-- Start of SUPPLIED MATERIAL --
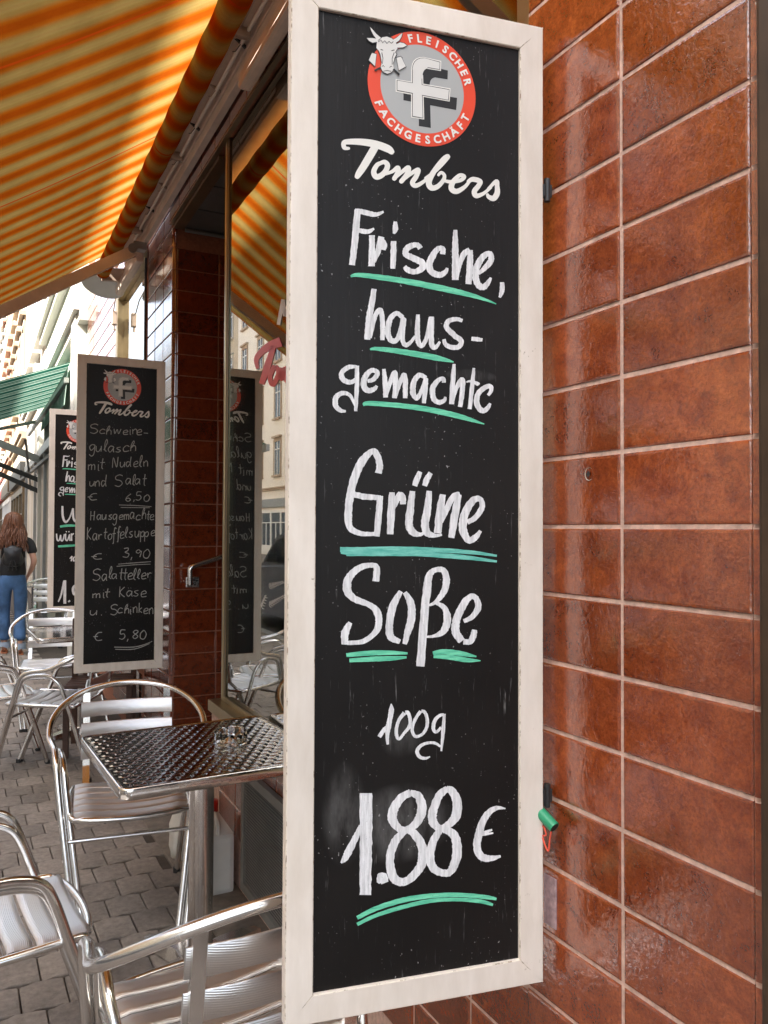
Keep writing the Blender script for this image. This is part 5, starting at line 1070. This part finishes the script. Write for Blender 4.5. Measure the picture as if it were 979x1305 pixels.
# parked car, seen mirrored in the window
car = thing('parked_car', 'blue grey parked car by the kerb, mirrored in the shop window', 'car', (-2.55, 11.5, -.05))
side = [(-2.0, .32), (-2.02, .62), (-1.95, .88), (-1.80, .95), (-1.55, .98), (-1.15, 1.00), (.75, .93), (1.10, .86), (1.75, .74), (1.98, .60), (2.02, .34), (1.7, .22), (-1.7, .22)]
def loft(poly_fn, xs): 
    m = MB(); P = [[(x, *p) for p in poly_fn(x)] for x in xs]; k = len(P[0]); vs = sum(P, []); m.add(vs, [(i*k+j, (i+1)*k+j, (i+1)*k+(j+1) % k, i*k+(j+1) % k) for i in range(len(xs)-1) for j in range(k)], True); m.add(vs, [tuple(range(k-1, -1, -1)), tuple(range((len(xs)-1)*k, len(xs)*k))]); return m
def bodyp(x):
    a = abs(x)/.88; s = 1-.04*a**6; return [(y*(1-.03*a**4), .22+(z-.22)*s) for y, z in side]
loft(bodyp, [-.88, -.84, -.7, 0, .7, .84, .88]).build('body', 'car_paint', car)
cabin = [(-1.78, .96), (-1.45, 1.36), (-1.1, 1.45), (-.2, 1.47), (.30, 1.38), (1.08, .90)]
def cab(x): a = abs(x)/.80; return [(y, .94+(z-.94)*(1-.02*a**2)) for y, z in cabin]
loft(cab, [-.70, -.66, 0, .66, .70]).build('greenhouse', 'car_paint', car)
for s in (-1, 1):
    for poly in ([(-1.60, 1.0), (-1.38, 1.30), (-.95, 1.39), (-.48, 1.41), (-.48, 1.0)], [(-.40, 1.0), (-.40, 1.41), (-.18, 1.41), (.28, 1.31), (.88, .97)]):
        m = MB(); m.add([(s*.706, y, z) for y, z in poly], [tuple(range(len(poly)))]); m.build('side_window', 'car_glass', car)
    m = MB(); m.box((s*.86, .62, .93), (s*1.02, .74, 1.06), .03); m.build('wing_mirror', 'black_rubber', car)
    for y in (-1.28, 1.28):
        m = MB(); m.tube([(s*.70, y, .31), (s*.885, y, .31)], .31, 28); wh_ = m.build('wheel', 'tyre', car); m = MB(); m.tube([(s*.88, y, .31), (s*.893, y, .31)], .20, 20); m.build('rim', 'alu_slat', wh_)
m = MB(); m.add([(-.62, .36, 1.36), (.62, .36, 1.36), (.68, 1.06, .93), (-.68, 1.06, .93)], [(0, 1, 2, 3)]); m.build('windscreen', 'car_glass', car)
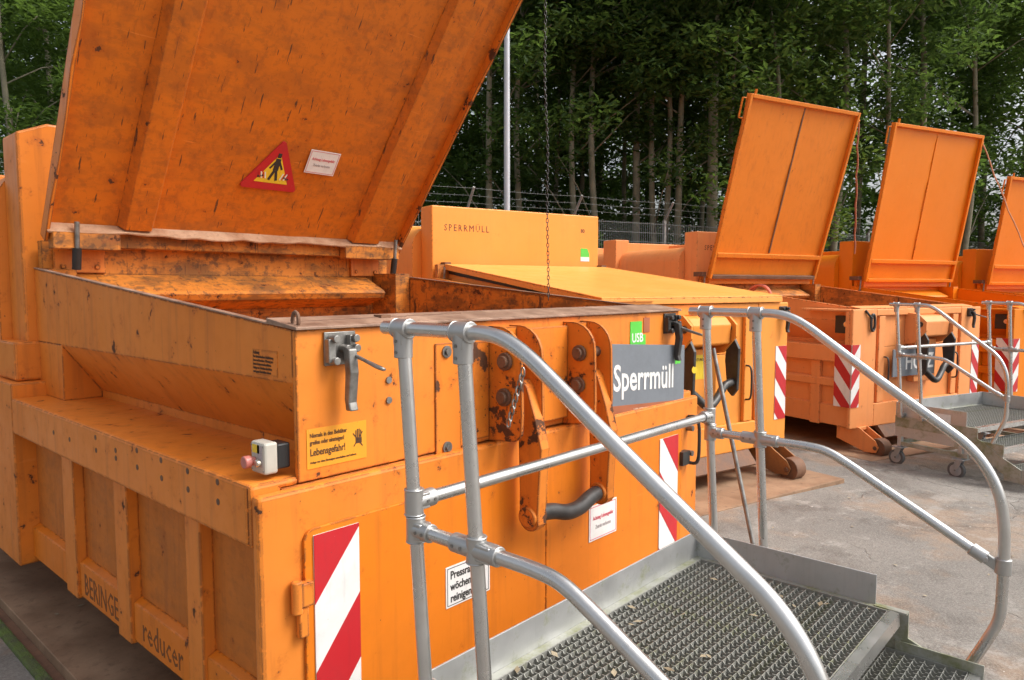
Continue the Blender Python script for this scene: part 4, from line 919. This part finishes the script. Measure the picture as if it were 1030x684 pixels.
-- End of SUPPLIED MATERIAL --
▶ _INSTRUCTION_: Print out every entry above without changing a word, and leave out the pictures.

▶ _COMPLETE RESPONSE_:
Keep writing the Blender script for this image. This is part 5, starting at line 1070. This part finishes the script. Write for Blender 4.5. Measure the picture as if it were 979x1305 pixels.
# parked car, seen mirrored in the window
car = thing('parked_car', 'blue grey parked car by the kerb, mirrored in the shop window', 'car', (-2.55, 11.5, -.05))
side = [(-2.0, .32), (-2.02, .62), (-1.95, .88), (-1.80, .95), (-1.55, .98), (-1.15, 1.00), (.75, .93), (1.10, .86), (1.75, .74), (1.98, .60), (2.02, .34), (1.7, .22), (-1.7, .22)]
def loft(poly_fn, xs): 
    m = MB(); P = [[(x, *p) for p in poly_fn(x)] for x in xs]; k = len(P[0]); vs = sum(P, []); m.add(vs, [(i*k+j, (i+1)*k+j, (i+1)*k+(j+1) % k, i*k+(j+1) % k) for i in range(len(xs)-1) for j in range(k)], True); m.add(vs, [tuple(range(k-1, -1, -1)), tuple(range((len(xs)-1)*k, len(xs)*k))]); return m
def bodyp(x):
    a = abs(x)/.88; s = 1-.04*a**6; return [(y*(1-.03*a**4), .22+(z-.22)*s) for y, z in side]
loft(bodyp, [-.88, -.84, -.7, 0, .7, .84, .88]).build('body', 'car_paint', car)
cabin = [(-1.78, .96), (-1.45, 1.36), (-1.1, 1.45), (-.2, 1.47), (.30, 1.38), (1.08, .90)]
def cab(x): a = abs(x)/.80; return [(y, .94+(z-.94)*(1-.02*a**2)) for y, z in cabin]
loft(cab, [-.70, -.66, 0, .66, .70]).build('greenhouse', 'car_paint', car)
for s in (-1, 1):
    for poly in ([(-1.60, 1.0), (-1.38, 1.30), (-.95, 1.39), (-.48, 1.41), (-.48, 1.0)], [(-.40, 1.0), (-.40, 1.41), (-.18, 1.41), (.28, 1.31), (.88, .97)]):
        m = MB(); m.add([(s*.706, y, z) for y, z in poly], [tuple(range(len(poly)))]); m.build('side_window', 'car_glass', car)
    m = MB(); m.box((s*.86, .62, .93), (s*1.02, .74, 1.06), .03); m.build('wing_mirror', 'black_rubber', car)
    for y in (-1.28, 1.28):
        m = MB(); m.tube([(s*.70, y, .31), (s*.885, y, .31)], .31, 28); wh_ = m.build('wheel', 'tyre', car); m = MB(); m.tube([(s*.88, y, .31), (s*.893, y, .31)], .20, 20); m.build('rim', 'alu_slat', wh_)
m = MB(); m.add([(-.62, .36, 1.36), (.62, .36, 1.36), (.68, 1.06, .93), (-.68, 1.06, .93)], [(0, 1, 2, 3)]); m.build('windscreen', 'car_glass', car)
Continue the Blender Python script for this scene: part 4, from line 919. This part finishes the script. Measure the picture as if it were 1030x684 pixels.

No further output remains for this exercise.